• WHAT NEEDS TO BE DONE: Begin at the first line and end at the line containing "standard((1.555, 4.80, .29), S_B, 'bare-stemmed". Extract exactly those lines.

++++ RECORDS FOR THIS TASK

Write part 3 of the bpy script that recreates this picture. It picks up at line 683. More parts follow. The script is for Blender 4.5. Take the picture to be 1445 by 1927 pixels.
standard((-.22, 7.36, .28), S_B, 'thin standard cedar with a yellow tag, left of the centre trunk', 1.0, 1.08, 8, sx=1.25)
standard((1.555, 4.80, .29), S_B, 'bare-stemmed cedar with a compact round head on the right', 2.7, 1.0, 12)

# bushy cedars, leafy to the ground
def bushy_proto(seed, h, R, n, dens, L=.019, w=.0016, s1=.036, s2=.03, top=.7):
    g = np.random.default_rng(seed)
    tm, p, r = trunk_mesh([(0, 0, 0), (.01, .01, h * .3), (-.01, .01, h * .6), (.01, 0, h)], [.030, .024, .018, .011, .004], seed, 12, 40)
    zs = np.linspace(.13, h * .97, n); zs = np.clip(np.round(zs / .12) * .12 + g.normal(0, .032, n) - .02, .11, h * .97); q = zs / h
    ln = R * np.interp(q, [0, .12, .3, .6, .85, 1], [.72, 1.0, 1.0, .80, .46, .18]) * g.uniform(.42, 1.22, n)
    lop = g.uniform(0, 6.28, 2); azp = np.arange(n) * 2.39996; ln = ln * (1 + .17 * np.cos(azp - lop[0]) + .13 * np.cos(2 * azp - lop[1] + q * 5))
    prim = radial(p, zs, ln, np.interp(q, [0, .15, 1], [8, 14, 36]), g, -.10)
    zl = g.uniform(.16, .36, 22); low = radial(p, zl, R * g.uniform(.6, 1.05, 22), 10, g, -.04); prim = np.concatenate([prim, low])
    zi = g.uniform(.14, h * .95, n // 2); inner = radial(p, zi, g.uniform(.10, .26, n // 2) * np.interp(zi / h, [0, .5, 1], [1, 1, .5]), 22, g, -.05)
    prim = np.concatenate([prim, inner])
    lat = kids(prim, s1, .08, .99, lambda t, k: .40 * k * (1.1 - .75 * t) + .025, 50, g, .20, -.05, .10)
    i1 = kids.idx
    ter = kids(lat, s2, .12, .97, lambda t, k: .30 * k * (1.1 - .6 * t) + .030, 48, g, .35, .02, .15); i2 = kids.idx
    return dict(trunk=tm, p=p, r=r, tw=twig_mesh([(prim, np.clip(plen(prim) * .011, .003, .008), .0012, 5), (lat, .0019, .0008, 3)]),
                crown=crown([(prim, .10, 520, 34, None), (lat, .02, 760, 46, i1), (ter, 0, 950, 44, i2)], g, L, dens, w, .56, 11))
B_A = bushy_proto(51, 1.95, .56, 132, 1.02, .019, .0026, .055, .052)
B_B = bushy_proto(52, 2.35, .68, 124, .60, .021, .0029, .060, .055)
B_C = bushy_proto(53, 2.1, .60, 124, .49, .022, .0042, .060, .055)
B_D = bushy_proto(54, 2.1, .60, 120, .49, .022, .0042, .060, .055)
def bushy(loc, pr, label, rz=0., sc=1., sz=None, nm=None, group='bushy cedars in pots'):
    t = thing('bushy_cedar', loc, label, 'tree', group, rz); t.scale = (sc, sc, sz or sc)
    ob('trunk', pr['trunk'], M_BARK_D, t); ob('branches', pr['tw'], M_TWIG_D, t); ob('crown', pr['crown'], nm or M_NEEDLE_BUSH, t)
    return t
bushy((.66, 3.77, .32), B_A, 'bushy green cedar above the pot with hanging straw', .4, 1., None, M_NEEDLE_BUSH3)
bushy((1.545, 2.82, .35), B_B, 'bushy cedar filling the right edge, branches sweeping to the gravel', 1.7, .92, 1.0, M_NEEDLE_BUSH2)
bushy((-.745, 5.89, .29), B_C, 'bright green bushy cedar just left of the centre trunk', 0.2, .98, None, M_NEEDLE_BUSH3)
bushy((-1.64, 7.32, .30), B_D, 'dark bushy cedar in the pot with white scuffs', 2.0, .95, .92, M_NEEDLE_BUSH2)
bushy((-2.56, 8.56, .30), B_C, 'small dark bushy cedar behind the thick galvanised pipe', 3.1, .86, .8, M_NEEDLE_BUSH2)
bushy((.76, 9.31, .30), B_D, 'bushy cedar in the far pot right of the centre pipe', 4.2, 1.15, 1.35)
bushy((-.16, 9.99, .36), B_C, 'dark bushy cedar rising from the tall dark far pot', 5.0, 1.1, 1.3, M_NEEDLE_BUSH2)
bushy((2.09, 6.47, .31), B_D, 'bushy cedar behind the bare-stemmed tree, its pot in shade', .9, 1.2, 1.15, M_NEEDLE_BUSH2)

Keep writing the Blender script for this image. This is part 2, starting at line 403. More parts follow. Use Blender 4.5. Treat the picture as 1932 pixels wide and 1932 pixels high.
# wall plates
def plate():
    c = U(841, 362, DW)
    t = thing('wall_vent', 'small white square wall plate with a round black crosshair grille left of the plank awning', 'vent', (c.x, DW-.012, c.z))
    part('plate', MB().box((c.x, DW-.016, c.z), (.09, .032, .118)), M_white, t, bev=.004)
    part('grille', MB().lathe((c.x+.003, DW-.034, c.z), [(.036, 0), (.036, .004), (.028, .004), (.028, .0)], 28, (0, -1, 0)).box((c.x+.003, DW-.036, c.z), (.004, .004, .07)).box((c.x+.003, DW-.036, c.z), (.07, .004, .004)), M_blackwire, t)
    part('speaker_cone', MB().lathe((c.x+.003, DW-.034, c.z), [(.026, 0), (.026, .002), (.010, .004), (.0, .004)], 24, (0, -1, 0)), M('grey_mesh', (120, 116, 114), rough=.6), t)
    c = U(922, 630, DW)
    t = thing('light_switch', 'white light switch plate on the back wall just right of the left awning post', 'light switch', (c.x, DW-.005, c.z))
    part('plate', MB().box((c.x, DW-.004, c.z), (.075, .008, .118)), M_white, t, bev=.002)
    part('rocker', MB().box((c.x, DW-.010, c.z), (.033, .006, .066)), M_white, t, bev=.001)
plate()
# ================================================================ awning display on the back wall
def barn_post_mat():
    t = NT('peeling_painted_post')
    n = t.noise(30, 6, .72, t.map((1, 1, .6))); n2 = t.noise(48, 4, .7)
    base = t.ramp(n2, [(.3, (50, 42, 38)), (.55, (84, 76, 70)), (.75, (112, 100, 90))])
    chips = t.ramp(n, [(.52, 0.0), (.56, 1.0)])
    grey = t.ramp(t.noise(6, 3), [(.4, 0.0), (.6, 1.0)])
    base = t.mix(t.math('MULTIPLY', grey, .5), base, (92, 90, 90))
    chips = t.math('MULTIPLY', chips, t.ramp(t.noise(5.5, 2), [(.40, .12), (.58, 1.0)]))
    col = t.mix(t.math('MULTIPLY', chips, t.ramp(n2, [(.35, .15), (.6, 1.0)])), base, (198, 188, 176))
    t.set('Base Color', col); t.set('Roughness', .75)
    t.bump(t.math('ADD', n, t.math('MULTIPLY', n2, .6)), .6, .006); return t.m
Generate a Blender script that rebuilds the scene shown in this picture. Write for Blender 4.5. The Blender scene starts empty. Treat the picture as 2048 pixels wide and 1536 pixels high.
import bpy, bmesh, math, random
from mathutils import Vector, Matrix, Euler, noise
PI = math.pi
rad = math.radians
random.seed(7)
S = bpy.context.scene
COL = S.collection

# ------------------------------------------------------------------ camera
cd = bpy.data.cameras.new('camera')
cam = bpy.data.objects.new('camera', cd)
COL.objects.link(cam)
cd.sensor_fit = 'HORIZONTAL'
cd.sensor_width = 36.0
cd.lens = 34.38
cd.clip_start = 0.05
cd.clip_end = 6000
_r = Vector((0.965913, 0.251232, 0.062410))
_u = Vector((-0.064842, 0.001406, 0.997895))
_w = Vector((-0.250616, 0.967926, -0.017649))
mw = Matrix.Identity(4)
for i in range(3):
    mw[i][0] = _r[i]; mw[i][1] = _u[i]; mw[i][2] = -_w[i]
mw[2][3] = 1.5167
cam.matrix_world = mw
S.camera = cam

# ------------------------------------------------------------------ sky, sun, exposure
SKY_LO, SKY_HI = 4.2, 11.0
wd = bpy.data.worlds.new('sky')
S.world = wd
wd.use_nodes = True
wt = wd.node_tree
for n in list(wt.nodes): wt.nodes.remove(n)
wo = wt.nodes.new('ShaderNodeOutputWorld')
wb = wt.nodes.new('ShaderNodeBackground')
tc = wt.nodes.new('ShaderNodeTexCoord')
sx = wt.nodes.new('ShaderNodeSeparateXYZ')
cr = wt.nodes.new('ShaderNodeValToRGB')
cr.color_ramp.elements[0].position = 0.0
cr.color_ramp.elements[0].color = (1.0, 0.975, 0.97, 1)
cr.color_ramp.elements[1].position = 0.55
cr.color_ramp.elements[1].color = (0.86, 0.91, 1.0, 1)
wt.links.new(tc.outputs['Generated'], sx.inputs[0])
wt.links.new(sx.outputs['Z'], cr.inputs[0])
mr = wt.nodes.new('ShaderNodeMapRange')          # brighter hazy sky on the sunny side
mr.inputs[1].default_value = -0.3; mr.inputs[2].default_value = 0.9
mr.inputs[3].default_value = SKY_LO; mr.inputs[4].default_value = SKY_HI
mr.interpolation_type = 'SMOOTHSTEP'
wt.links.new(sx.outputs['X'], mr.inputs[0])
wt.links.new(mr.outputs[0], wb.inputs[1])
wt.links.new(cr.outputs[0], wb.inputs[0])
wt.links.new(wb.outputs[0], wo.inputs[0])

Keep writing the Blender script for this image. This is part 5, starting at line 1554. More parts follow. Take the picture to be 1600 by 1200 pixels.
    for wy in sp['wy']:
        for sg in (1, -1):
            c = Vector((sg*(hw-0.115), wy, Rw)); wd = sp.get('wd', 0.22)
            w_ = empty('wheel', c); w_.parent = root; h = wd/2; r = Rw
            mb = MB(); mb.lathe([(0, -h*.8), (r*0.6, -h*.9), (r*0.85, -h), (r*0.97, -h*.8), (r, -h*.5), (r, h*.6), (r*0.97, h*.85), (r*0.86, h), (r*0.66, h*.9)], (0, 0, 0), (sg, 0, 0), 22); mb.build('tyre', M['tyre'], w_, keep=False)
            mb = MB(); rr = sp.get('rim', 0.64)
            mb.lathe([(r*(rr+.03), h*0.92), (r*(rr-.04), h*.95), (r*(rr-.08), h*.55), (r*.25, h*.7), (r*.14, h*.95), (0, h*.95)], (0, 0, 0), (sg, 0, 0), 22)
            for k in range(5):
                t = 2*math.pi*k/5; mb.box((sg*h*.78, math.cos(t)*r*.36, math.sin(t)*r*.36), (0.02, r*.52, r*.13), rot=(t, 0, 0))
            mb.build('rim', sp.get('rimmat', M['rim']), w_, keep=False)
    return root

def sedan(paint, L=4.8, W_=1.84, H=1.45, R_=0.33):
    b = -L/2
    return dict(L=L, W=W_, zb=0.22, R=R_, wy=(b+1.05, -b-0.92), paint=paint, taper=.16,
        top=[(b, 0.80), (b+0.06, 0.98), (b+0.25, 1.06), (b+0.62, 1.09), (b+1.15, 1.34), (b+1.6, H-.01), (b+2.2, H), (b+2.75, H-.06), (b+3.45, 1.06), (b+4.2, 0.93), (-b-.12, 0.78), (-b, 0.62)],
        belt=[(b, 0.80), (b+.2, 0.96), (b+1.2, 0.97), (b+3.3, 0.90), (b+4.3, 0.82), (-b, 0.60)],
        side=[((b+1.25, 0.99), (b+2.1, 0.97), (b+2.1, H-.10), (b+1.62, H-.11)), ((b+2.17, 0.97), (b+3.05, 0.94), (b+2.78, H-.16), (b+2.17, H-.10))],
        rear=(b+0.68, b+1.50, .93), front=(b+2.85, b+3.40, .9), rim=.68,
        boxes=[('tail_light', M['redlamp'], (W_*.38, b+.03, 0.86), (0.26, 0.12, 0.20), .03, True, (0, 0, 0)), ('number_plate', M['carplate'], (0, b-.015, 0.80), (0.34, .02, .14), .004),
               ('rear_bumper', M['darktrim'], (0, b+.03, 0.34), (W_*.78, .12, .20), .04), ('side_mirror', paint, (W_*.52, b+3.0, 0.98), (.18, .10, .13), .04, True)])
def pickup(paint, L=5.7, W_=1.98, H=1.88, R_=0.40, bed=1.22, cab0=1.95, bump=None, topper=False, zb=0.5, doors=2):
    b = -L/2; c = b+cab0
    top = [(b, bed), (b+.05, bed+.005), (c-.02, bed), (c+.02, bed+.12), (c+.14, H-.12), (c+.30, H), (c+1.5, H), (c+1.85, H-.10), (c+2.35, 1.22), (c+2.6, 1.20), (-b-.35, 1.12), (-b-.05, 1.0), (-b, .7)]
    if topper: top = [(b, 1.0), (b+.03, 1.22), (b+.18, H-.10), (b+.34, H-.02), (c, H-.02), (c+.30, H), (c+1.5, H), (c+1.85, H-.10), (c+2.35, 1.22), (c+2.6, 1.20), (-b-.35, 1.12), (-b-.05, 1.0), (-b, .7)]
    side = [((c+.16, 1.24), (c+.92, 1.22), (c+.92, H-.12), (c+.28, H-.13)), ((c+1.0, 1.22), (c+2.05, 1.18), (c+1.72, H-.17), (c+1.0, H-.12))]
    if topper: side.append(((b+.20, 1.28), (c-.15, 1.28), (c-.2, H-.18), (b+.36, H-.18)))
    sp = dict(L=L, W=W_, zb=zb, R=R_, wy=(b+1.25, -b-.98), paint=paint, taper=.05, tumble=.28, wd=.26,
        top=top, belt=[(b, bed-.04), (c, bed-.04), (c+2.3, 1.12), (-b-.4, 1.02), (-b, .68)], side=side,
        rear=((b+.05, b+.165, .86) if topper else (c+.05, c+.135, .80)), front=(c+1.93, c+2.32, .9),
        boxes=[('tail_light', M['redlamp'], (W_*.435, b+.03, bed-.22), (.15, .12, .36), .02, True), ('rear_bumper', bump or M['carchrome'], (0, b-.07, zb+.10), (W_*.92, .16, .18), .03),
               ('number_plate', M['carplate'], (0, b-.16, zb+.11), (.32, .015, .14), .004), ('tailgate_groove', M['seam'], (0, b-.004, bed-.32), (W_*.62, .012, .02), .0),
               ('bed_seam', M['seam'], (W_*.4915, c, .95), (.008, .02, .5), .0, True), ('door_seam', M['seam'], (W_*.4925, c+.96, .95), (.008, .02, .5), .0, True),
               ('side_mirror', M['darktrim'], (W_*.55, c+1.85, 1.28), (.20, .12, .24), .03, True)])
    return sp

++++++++

• ANSWER FOR THIS EXERCISE:
Write part 3 of the bpy script that recreates this picture. It picks up at line 683. More parts follow. The script is for Blender 4.5. Take the picture to be 1445 by 1927 pixels.
standard((-.22, 7.36, .28), S_B, 'thin standard cedar with a yellow tag, left of the centre trunk', 1.0, 1.08, 8, sx=1.25)
standard((1.555, 4.80, .29), S_B, 'bare-stemmed cedar with a compact round head on the right', 2.7, 1.0, 12)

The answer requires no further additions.